When Rainier does trade with algorithms, the firm seeks maximum transparency into broker order routing via Financial Exchange Information (FIX) technology. “Rainer has required all broker-dealers to provide us with the ability to route orders electronically via a direct FIX connection and support real-time TCA capabilities,” Kane said.

Rainier conducts due diligence on brokers that covers the configuration of dark pools and order-routing practices. As conducting due diligence on many broker-dealers is time-consuming, the firm has leveraged Commission Sharing Arrangements to reduce the broker-dealers it needs to oversee by about 30% since 2011.

One 2013 initiative for Rainier’s trading team is drilling down further in analyzing execution quality by order size. Rainier technologists recently finished programming the firm’s EMS to automatically tag any execution over 10,000 shares. “We are now able to segregate block crossings from working orders,” Kane said. “We are eagerly awaiting our first full-quarters’ worth of results from ITG.”

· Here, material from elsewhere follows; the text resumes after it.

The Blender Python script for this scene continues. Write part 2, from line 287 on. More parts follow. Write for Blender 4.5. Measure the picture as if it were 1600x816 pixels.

As a $13 billion manager, Rainier’s trading-technology budget can’t compete with institutions that are 10 and 20 times its size, so it has to strategize for how it can effectively fight above its weight class. One example of this is how Rainier implemented broker neutrality on its EMS back in 2009.

“Setting up processes that are scalable is key,” Kane said. “You want it to be scalable and not spend a significant amount of resources. And if you can automate, the output will be more accurate, actionable and valuable.”